Intermodal Industry Update: Conquering the 2017 Capacity Crunch
October 10, 2017 Transplace

Intermodal Industry Update: Conquering the 2017 Capacity Crunch

By: Kelly St. Aubin, Vice President of Strategic Sales, Celtic Intermodal

For shippers and carriers alike, it’s certainly an interesting time in transportation. The intermodal market in particular has shifted on a dime in Q3 of 2017, while over-the-road (OTR) capacity has also changed significantly. For a few years, the market had been fairly saturated, but with recent hurricanes in the southern parts of the country, capacity has tightened significantly. Now is a great time for shippers to take note of this market shift and consider how intermodal transportation can help as capacity continues to tighten.

Over the past few weeks, many shippers have already been feeling the effects of the capacity crunch, often paying premiums for the capacity they need. Additionally, we are moving into peak season with the holidays coming up – and it is definitely time for shippers to prepare for what lies ahead in 2018.

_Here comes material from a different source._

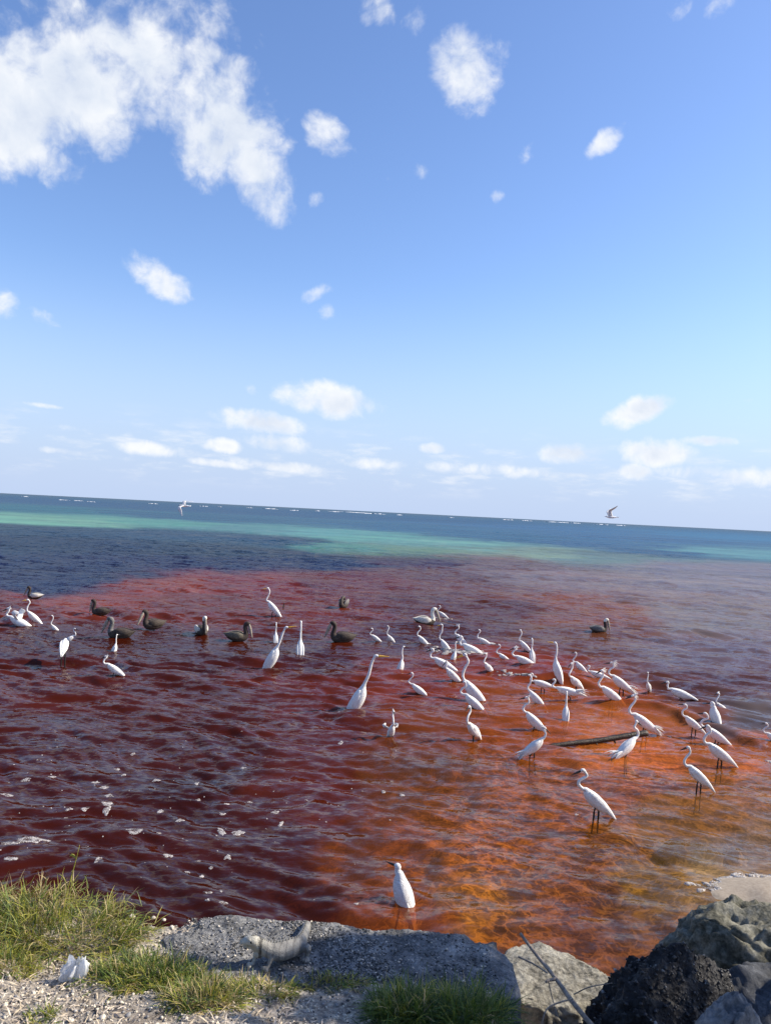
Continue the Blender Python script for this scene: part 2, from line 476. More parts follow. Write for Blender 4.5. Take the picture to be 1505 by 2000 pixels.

Current Capacity Conditions

So, what does capacity look like right now? Overall, capacity has tightened in 2017 across all equipment modes. This trend will remain consistent if economic growth continues to expand. Moving through Q3, van capacity has been significantly tighter than in 2016 and 2015, and is tighter than normal for this time of year.

And although the recent Hours-of-Service (HOS) rules regarding the 34-hour restart have been rescinded, the ELD mandate in late 2017 is still being fully implemented and will further reduce effective capacity. Larger carriers had been adding trucks reflecting bullish attitudes on pricing levels, but that has slowed, and regional seasonal capacity tightness has occurred and will continue throughout the end of the year.

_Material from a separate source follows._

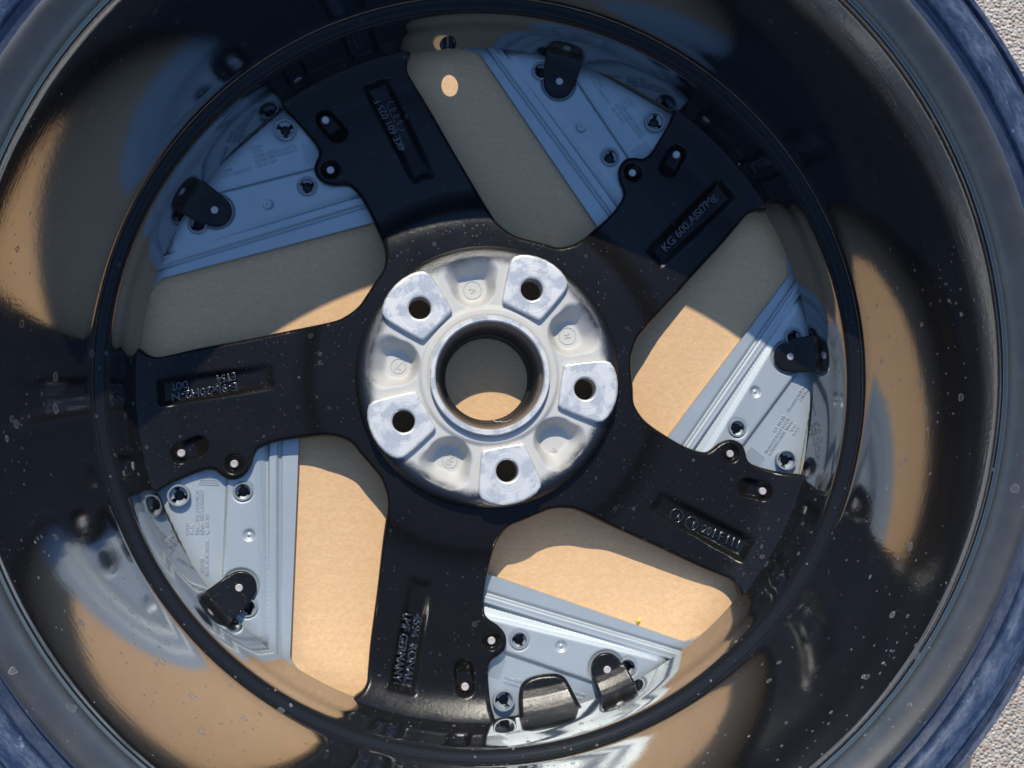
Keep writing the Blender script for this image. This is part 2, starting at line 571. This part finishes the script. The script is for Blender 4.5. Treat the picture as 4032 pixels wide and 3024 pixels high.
card_poly = rot2([(-420, -520), (296, -520), (296, 250), (-420, 250)], 2.0)
rng = np.random.default_rng(4)
def card_z(x, y):
    return -0.4 + 0.35 * np.sin(x * 0.011 + 1.0) * np.sin(y * 0.009)
def card_f(X, Y): return sdf(X, Y, card_poly)
cardboard = link('cardboard_sheet', field_mesh('cardboard_sheet', card_f, card_z, (-480, 520, -570, 300), 9.0, -5.5), M['card'])
tag(cardboard, 'flat brown cardboard sheet lying under the wheel', 'cardboard')

# ------------------------------------------------------------------ the wheel
wheel = bpy.data.objects.new('car_wheel', None)
sc.collection.objects.link(wheel)
wheel.empty_display_size = 0.1
tag(wheel, 'black five spoke alloy car wheel lying face down, seen from its back', 'wheel')

# barrel: one closed turned section, inner face first
S = 0.982                                   # in-plane scale of the wheel empty; profiles below are true millimetres
wheel.scale = (S, S, 1)
inner = [(209.0, 1.2), (207.0, 8.0), (202.6, 11.8), (200.6, 12.8), (200.0, 14.1), (200.4, 15.8), (202.1, 23), (203.8, 30.5), (205.3, 37.1), (205.7, 38.2),
         (207.2, 44), (208.3, 48.6), (209.2, 51.4), (210.6, 53.5), (212.6, 55.0), (214.9, 56.5), (216.4, 58.6), (217.5, 61.5),
         (219.4, 68), (223.0, 82), (227.8, 101), (232.8, 121), (237.8, 141), (242.2, 159), (244.9, 170), (246.2, 175.2),
         (247.0, 176.8), (247.9, 177.5), (248.6, 178.8), (249.8, 181.2), (252.0, 183.8), (255.5, 186.6), (259.0, 188.8), (261.6, 189.8), (263.4, 189.4), (264.3, 187.6), (264.4, 184.0)]
outer = [(264.0, 176), (261, 171), (256, 168), (253, 163), (250, 155), (245, 145), (238, 120), (232, 95), (225.5, 70),
         (220, 56), (215, 45), (210.5, 36), (207.5, 30), (207, 21), (211, 17), (236, 14), (245, 12), (250, 9), (257, 8), (259, 5), (257, 1), (247, 0.8), (217, 1.0)]
bV, bF = lathe([(r_ / S, z_) for r_, z_ in inner + outer], 320, closed=True)
bm_ = mesh('barrel', bV, bF, True, 38)
barrel = link('barrel', bm_, M['barrel'], wheel)
# valve hole drilled through the top of the barrel; sunlight falls through it on to the cardboard
ha = math.atan2(200.7, -24.9)
hz = 24.2
hc = Vector((202.2 / S * math.cos(ha), 202.2 / S * math.sin(ha), hz))
ax = Vector((0.09, -0.985, -0.94)).normalized()
cV, cF = [], []
u = ax.cross(Vector((0, 0, 1))).normalized(); v = ax.cross(u)
for e in (-34, 14):
    for k in range(40):
        a = 2 * math.pi * k / 40
        cV.append(tuple(hc + ax * e + 5.1 * (math.cos(a) * u + math.sin(a) * v)))
for k in range(40): cF.append((k, (k + 1) % 40, 40 + (k + 1) % 40, 40 + k))
cF.append(tuple(reversed(range(40)))); cF.append(tuple(range(40, 80)))
import bmesh
def fix_normals(me):
    b = bmesh.new(); b.from_mesh(me); bmesh.ops.recalc_face_normals(b, faces=b.faces); b.to_mesh(me); b.free()
fix_normals(bm_)
cm = mesh('drill', cV, cF, False); fix_normals(cm)
cutter = bpy.data.objects.new('drill', cm)
sc.collection.objects.link(cutter)
md = barrel.modifiers.new('valve_hole', 'BOOLEAN'); md.object = cutter; md.operation = 'DIFFERENCE'; md.solver = 'EXACT'
bpy.context.view_layer.update()
ev = barrel.evaluated_get(bpy.context.evaluated_depsgraph_get())
newme = bpy.data.meshes.new_from_object(ev)
barrel.modifiers.clear()
barrel.data = newme
newme.set_sharp_from_angle(angle=math.radians(38))
bpy.data.objects.remove(cutter)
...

Natural Disasters Tighten Capacity Even Further

With any natural disaster involving FEMA, capacity gets pulled from the market. And regardless of where the disaster occurs, this affects the entire nation – for example, although Chicago isn’t necessarily impacted by Hurricanes Harvey and Irma, capacity will be pulled from that market to go south to support the hurricane efforts.

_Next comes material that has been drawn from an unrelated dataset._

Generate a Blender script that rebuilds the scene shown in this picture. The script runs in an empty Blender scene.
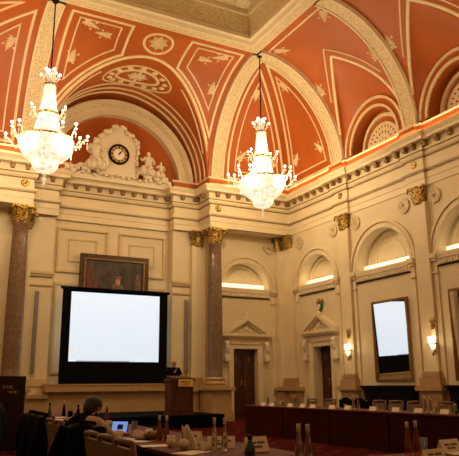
import bpy, bmesh, math, random
from mathutils import Vector, Matrix
random.seed(7)
C = bpy.context.scene.collection
sc = bpy.context.scene
PI = math.pi
# ------------------------------------------------------------------ camera
EYE = 1.30
yaw, pit, rol, FPX = math.radians(28.141), math.radians(13.893), math.radians(-.48), 633.9
fwd = Vector((math.sin(yaw)*math.cos(pit), math.cos(yaw)*math.cos(pit), math.sin(pit)))
rt = Vector((math.cos(yaw), -math.sin(yaw), 0)); up = rt.cross(fwd)
Rv = math.cos(rol)*rt + math.sin(rol)*up; Uv = -math.sin(rol)*rt + math.cos(rol)*up
cd = bpy.data.cameras.new('camera'); cam = bpy.data.objects.new('camera', cd); C.objects.link(cam)
m = Matrix.Identity(4)
for i in range(3):
    m[i][0] = Rv[i]; m[i][1] = Uv[i]; m[i][2] = -fwd[i]
m[0][3], m[1][3], m[2][3] = -14.602, -21.876, EYE
cam.matrix_world = m
cd.sensor_fit = 'HORIZONTAL'; cd.sensor_width = 36; cd.lens = FPX/459*36; cd.clip_end = 200; cd.clip_start = .05
sc.camera = cam
# ------------------------------------------------------------------ light and exposure
w = bpy.data.worlds.new('world'); sc.world = w; w.use_nodes = True
w.node_tree.nodes['Background'].inputs[0].default_value = (1, .75, .45, 1)
w.node_tree.nodes['Background'].inputs[1].default_value = .008
sc.view_settings.view_transform = 'Standard'; sc.view_settings.look = 'None'
sc.view_settings.gamma = 1; sc.view_settings.exposure = 0.52
WARM = (1, .775, .475)
def light(name, kind, loc, power, col=WARM, size=.2, sizey=None, rot=None):
    l = bpy.data.lights.new(name, kind); l.energy = power; l.color = col
    if kind == 'AREA':
        l.size = size
        if sizey: l.shape = 'RECTANGLE'; l.size_y = sizey
    else: l.shadow_soft_size = size
    o = bpy.data.objects.new(name, l); C.objects.link(o); o.location = loc
    if rot: o.rotation_euler = rot
    return o
# lamps hidden on top of the cornice, washing the vault
UP = (PI, 0, 0)
light('cornice_wash', 'AREA', (-7.19, 1.24, 9.07), 8, size=5.4, sizey=.1, rot=UP)
light('cornice_wash', 'AREA', (-.25, -7.5, 9.07), 50, size=.12, sizey=14, rot=UP)
light('cornice_wash', 'AREA', (-1.8, -.22, 9.07), 14, size=2.6, sizey=.12, rot=UP)
light('cornice_wash', 'AREA', (-12.9, -.22, 9.07), 14, size=3.2, sizey=.12, rot=UP)
light('cornice_wash', 'AREA', (-14.8, -13, 9.3), 150, size=.12, sizey=22, rot=UP)
# chandeliers further down the hall
for y in (-11.5, -18.5):
    for x in (-3.6, -10.95):
        light('hall_chandelier_light', 'POINT', (x, y, 9.4), 95, size=.6)

# ------------------------------------------------------------------ helpers
def tag(o, label=None, cat=None, group=None, kind=None):
    if label: o['label'] = label
    if cat: o['category'] = cat
    if group: o['group'] = group
    if kind: o['kind'] = kind
    return o
def empty(name, loc=(0, 0, 0), rz=0, label=None, cat=None, group=None):
    o = bpy.data.objects.new(name, None); C.objects.link(o)
    o.location = loc; o.rotation_euler = (0, 0, rz); o.empty_display_size = .1
    return tag(o, label, cat, group)
def copy_tree(o, parent=None, loc=None, rz=None, label=None):
    c = o.copy(); C.objects.link(c); c.parent = parent
    if loc is not None: c.location = loc
    if rz is not None: c.rotation_euler = (0, 0, rz)
    if label: c['label'] = label
    for ch in list(o.children): copy_tree(ch, c)
    return c
def FA(y0=0.):                       # wall A frame: u = x, dep = into the wall
    return lambda u, d, z: (u, y0+d, z)
def FC(x0=0.):                       # wall C frame: u = -y
    return lambda u, d, z: (x0+d, -u, z)
IDF = lambda x, y, z: (x, y, z)
class MB:
    def __init__(s, fr=None): s.v = []; s.f = []; s.fr = fr or IDF; s.sm = []
    def add(s, vs, fs, smooth=False):
        n = len(s.v); s.v += [s.fr(*p) for p in vs]
        s.f += [tuple(i+n for i in f) for f in fs]; s.sm += [smooth]*len(fs); return s
    def box(s, a, b, c, d, e, f, bev=0):
        # a<b in first axis, c<d second, e<f third ; bev chamfers the vertical edges and top
        if bev:
            x0, x1, y0, y1, z0, z1 = a, b, c, d, e, f; k = bev
            def ring(i, z):
                return [(x0+i, y0+i+0, z), (x1-i, y0+i, z), (x1-i, y1-i, z), (x0+i, y1-i, z)]
            rs = [ring(k, z0), ring(0, z0+k), ring(0, z1-k), ring(k, z1)]
            vs = sum(rs, []); fs = [(3, 2, 1, 0), (12, 13, 14, 15)]
            for r in range(3):
                for i in range(4): j = (i+1) % 4; fs.append((r*4+i, r*4+j, r*4+4+j, r*4+4+i))
            return s.add(vs, fs)
        vs = [(a, c, e), (b, c, e), (b, d, e), (a, d, e), (a, c, f), (b, c, f), (b, d, f), (a, d, f)]
        return s.add(vs, [(3, 2, 1, 0), (4, 5, 6, 7), (0, 1, 5, 4), (1, 2, 6, 5), (2, 3, 7, 6), (3, 0, 4, 7)])
    def obox(s, M, sx, sy, sz):      # box centred at the origin of matrix M
        vs = [M @ Vector((x*sx/2, y*sy/2, z*sz/2)) for z in (-1, 1) for x, y in ((-1, -1), (1, -1), (1, 1), (-1, 1))]
        return s.add([tuple(p) for p in vs], [(3, 2, 1, 0), (4, 5, 6, 7), (0, 1, 5, 4), (1, 2, 6, 5), (2, 3, 7, 6), (3, 0, 4, 7)])
    def lathe(s, prof, cx=0, cy=0, cz=0, n=24, sm=True, fn=None, sx=1, sy=1):
        vs = []; fs = []
        for r, z in prof:
            for i in range(n):
                a = 2*PI*i/n; rr = r*(fn(a, z) if fn else 1)
                vs.append((cx+rr*math.cos(a)*sx, cy+rr*math.sin(a)*sy, cz+z))
        for j in range(len(prof)-1):
            for i in range(n):
                k = (i+1) % n; fs.append((j*n+i, j*n+k, (j+1)*n+k, (j+1)*n+i))
        fs.append(tuple(range(n-1, -1, -1))); fs.append(tuple((len(prof)-1)*n+i for i in range(n)))
        return s.add(vs, fs, sm)
    def tube(s, pts, r, n=6, taper=None):
        pts = [Vector(p) for p in pts]; vs = []; fs = []; N = len(pts); ref = None
        for i, p in enumerate(pts):
            t = (pts[min(i+1, N-1)]-pts[max(i-1, 0)]).normalized()
            if ref is None: ref = Vector((0, 0, 1)) if abs(t.z) < .9 else Vector((1, 0, 0))
            a = t.cross(ref).normalized(); b = t.cross(a); ref = b.cross(t)*1 if False else ref
            rr = r if taper is None else r+(taper-r)*i/(N-1)
            for k in range(n):
                q = p+a*math.cos(2*PI*k/n)*rr+b*math.sin(2*PI*k/n)*rr; vs.append(tuple(q))
        for i in range(N-1):
            for k in range(n):
                l = (k+1) % n; fs.append((i*n+k, i*n+l, (i+1)*n+l, (i+1)*n+k))
        fs.append(tuple(range(n-1, -1, -1))); fs.append(tuple((N-1)*n+i for i in range(n)))
        return s.add(vs, fs, True)
    def ball(s, x, y, z, rx, ry=None, rz=None, n=8, m_=6):
        ry = ry or rx; rz = rz or rx; vs = [(x, y, z-rz)]; fs = []
        for j in range(1, m_):
            t = PI*j/m_
            for i in range(n):
                a = 2*PI*i/n; vs.append((x+rx*math.sin(t)*math.cos(a), y+ry*math.sin(t)*math.sin(a), z-rz*math.cos(t)))
        vs.append((x, y, z+rz)); L = len(vs)-1
        for i in range(n):
            k = (i+1) % n; fs.append((0, 1+k, 1+i)); fs.append((L, 1+(m_-2)*n+i, 1+(m_-2)*n+k))
            for j in range(m_-2): fs.append((1+j*n+i, 1+j*n+k, 1+(j+1)*n+k, 1+(j+1)*n+i))
        return s.add(vs, fs, True)
    def grid(s, fn, us, vs_, sm=True):
        P = [fn(u, v) for u in us for v in vs_]; nv = len(vs_)
        fs = [(i*nv+j, (i+1)*nv+j, (i+1)*nv+j+1, i*nv+j+1) for i in range(len(us)-1) for j in range(nv-1)]
        return s.add(P, fs, sm)
    def prism(s, poly, d0, d1):      # polygon in (first, third) axes, extruded along the second
        n = len(poly)
        vs = [(a, d0, b) for a, b in poly]+[(a, d1, b) for a, b in poly]
        fs = [tuple(range(n)), tuple(range(2*n-1, n-1, -1))]+[(i, (i+1) % n, n+(i+1) % n, n+i) for i in range(n)]
        return s.add(vs, fs)
    def build(s, name, mat, parent=None, loc=None):
        me = bpy.data.meshes.new(name); me.from_pydata(s.v, [], s.f)
        for p, f in zip(me.polygons, s.sm): p.use_smooth = f
        bm = bmesh.new(); bm.from_mesh(me); bmesh.ops.recalc_face_normals(bm, faces=bm.faces); bm.to_mesh(me); bm.free()
        me.materials.append(mat); me.update()
        o = bpy.data.objects.new(name, me); C.objects.link(o)
        if parent is not None: o.parent = parent
        if loc is not None: o.location = loc
        return o
def lin(a, b, n): return [a+(b-a)*i/(n-1) for i in range(n)]
def struct(mb, name, mat, parent=None):
    o = mb.build(name, mat, parent)
    if parent is None: o['kind'] = 'structure'
    return o
_tr = [0]
def trim(mb, mat, parent=None):
    _tr[0] += 1; return struct(mb, 'trim_%d' % _tr[0], mat, parent)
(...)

Carrying on Through the Capacity Crunch

In light of the current capacity market, shippers should look at identifying how they can be diverse in mode. The market is becoming less and less a shipper’s market as carriers are exercising choice, and intermodal is becoming, in many cases, a more competitive financial option.

And in spite of the uncertainty regarding our nation’s infrastructure budget and potential improvements, each railroad has their own budget for maintaining railways. This helps with fluidity, and keeps trains moving even when there is congestion or construction on U.S. highways and interstates.

Additionally, in an event such as severe weather, diversifying carriers is key – not only with truckloads, but also with rail. A non-asset provider can absorb loads and divert traffic from one railroad to another to give customers an alternate choice when disruptive events occur. For shippers, it all comes down to diversification! It’s important to pick the location and mode of transport that makes the most sense – which saves time, resources and money for shippers in the long run.

What benefits has your organization seen from diversifying your carrier base?